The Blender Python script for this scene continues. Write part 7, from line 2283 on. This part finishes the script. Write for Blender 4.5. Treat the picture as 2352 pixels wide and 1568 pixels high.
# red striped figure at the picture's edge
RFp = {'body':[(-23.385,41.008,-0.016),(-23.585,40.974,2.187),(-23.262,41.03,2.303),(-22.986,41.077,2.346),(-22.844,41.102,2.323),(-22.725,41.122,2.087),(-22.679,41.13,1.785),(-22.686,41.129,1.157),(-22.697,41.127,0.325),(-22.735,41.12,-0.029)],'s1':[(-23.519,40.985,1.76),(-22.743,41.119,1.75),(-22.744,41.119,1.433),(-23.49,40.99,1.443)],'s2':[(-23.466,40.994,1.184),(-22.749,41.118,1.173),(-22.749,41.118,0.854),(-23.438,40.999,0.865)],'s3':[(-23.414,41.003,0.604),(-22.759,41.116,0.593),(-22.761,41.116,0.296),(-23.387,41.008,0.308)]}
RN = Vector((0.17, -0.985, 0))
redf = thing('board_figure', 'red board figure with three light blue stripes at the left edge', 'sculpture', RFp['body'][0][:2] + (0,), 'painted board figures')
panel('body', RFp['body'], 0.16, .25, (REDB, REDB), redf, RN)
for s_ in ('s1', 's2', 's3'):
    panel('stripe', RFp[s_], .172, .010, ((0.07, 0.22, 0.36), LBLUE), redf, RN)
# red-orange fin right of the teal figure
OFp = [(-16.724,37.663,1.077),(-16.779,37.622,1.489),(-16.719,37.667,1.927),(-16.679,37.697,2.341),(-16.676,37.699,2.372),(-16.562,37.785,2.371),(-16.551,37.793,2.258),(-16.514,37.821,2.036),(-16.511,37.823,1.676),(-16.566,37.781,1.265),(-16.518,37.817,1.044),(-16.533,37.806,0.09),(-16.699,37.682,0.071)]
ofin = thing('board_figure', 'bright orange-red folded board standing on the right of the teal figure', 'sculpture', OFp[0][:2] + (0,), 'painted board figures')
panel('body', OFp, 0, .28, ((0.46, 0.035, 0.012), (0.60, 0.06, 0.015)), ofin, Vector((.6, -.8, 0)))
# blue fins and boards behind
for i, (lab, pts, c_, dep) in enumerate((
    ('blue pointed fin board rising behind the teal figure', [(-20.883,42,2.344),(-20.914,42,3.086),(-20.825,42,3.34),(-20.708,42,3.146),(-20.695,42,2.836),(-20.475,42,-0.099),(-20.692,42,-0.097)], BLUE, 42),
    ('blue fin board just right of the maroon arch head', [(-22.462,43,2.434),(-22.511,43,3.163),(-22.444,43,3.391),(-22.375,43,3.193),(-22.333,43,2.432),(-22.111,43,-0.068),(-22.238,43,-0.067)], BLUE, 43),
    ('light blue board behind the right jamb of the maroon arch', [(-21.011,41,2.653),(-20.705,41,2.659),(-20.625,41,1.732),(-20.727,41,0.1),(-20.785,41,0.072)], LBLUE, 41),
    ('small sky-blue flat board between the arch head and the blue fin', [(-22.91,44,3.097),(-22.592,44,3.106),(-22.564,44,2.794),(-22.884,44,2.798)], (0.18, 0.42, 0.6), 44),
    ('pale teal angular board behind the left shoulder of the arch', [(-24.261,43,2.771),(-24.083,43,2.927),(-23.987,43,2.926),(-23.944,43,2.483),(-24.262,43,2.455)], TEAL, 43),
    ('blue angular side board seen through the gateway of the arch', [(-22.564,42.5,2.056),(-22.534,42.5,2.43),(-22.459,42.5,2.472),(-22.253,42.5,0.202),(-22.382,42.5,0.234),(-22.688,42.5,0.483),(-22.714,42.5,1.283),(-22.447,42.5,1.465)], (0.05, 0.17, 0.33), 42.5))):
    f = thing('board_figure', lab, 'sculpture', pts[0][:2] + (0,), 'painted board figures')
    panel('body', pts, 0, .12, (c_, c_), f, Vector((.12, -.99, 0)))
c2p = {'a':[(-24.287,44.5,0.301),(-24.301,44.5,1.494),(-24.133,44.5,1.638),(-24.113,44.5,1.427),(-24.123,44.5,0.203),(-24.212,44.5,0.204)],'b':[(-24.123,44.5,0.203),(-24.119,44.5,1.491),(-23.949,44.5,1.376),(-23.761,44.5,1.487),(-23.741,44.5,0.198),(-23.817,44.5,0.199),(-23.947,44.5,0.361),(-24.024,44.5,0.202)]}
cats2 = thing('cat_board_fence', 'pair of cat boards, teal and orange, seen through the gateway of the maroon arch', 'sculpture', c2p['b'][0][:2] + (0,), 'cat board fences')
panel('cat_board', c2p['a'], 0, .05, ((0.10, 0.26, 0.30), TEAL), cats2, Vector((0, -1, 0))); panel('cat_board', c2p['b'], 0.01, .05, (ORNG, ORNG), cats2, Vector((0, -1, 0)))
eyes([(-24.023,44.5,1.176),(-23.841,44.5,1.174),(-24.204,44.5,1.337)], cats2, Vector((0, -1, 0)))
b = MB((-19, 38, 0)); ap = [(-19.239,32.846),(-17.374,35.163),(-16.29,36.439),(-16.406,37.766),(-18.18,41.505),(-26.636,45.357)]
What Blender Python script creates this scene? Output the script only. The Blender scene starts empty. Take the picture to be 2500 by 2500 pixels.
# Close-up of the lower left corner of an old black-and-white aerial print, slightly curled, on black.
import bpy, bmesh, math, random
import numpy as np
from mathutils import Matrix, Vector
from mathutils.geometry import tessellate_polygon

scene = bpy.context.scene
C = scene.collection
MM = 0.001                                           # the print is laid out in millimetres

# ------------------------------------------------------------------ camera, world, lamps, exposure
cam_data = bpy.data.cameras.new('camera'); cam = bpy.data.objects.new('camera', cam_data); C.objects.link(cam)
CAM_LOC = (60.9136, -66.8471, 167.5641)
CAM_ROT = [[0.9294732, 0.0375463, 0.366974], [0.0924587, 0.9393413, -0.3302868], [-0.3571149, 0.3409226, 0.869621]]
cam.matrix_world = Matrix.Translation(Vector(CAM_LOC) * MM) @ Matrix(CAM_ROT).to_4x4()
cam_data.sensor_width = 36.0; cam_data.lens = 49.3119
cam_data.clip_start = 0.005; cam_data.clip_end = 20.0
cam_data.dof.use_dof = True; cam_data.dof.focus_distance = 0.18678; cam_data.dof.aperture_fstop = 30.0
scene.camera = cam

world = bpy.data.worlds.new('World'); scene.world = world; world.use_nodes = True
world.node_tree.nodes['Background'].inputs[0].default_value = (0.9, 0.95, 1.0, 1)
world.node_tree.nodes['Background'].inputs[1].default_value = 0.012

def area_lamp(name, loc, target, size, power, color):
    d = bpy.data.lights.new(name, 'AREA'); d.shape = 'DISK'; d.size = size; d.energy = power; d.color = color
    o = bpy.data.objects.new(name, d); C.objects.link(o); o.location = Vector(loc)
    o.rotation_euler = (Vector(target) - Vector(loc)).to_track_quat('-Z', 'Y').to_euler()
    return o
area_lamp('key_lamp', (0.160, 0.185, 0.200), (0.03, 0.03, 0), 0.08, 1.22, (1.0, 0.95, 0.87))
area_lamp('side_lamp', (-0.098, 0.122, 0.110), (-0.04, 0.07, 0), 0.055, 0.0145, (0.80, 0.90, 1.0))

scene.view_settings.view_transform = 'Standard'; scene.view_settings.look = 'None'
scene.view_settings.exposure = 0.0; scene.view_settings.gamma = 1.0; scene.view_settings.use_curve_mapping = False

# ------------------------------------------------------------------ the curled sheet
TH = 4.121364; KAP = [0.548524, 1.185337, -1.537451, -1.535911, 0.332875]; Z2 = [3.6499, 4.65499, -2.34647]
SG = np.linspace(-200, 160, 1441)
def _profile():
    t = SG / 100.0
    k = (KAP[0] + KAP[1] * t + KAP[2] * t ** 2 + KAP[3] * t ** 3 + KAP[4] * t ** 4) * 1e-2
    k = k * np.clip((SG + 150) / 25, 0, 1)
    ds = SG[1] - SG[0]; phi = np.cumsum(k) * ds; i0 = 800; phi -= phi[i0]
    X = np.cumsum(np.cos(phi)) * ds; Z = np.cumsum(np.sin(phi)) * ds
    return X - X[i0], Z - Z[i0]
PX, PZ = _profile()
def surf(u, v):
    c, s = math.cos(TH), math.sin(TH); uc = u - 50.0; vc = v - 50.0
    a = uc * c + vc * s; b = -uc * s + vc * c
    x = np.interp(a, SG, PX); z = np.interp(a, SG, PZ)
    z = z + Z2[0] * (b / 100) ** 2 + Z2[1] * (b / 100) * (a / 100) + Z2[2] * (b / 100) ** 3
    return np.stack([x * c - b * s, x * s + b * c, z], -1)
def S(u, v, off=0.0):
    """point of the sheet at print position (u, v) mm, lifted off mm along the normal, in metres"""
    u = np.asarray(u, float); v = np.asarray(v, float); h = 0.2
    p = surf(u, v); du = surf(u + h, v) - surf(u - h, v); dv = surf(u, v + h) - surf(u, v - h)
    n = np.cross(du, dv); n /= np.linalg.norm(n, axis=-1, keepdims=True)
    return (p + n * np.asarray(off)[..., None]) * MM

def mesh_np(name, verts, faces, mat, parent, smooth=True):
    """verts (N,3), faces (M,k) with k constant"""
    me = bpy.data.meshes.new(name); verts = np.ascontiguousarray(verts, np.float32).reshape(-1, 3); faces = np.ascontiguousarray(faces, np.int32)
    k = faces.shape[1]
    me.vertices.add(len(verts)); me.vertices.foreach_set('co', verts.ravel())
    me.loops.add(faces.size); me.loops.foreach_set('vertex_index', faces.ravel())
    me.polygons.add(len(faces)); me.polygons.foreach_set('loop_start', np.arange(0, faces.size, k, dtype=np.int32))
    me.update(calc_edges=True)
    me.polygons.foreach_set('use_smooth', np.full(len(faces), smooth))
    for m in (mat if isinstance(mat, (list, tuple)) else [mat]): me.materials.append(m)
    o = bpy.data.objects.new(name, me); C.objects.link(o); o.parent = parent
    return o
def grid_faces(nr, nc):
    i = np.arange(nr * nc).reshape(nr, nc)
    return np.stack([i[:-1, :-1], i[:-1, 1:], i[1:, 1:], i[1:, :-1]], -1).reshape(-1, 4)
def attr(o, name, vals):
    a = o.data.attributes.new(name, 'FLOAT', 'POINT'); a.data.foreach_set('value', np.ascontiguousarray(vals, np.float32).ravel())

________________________

*What you need to do*: Counting only lines of the data above that hold "from", report the total and nothing else.

*Exercise output*: 3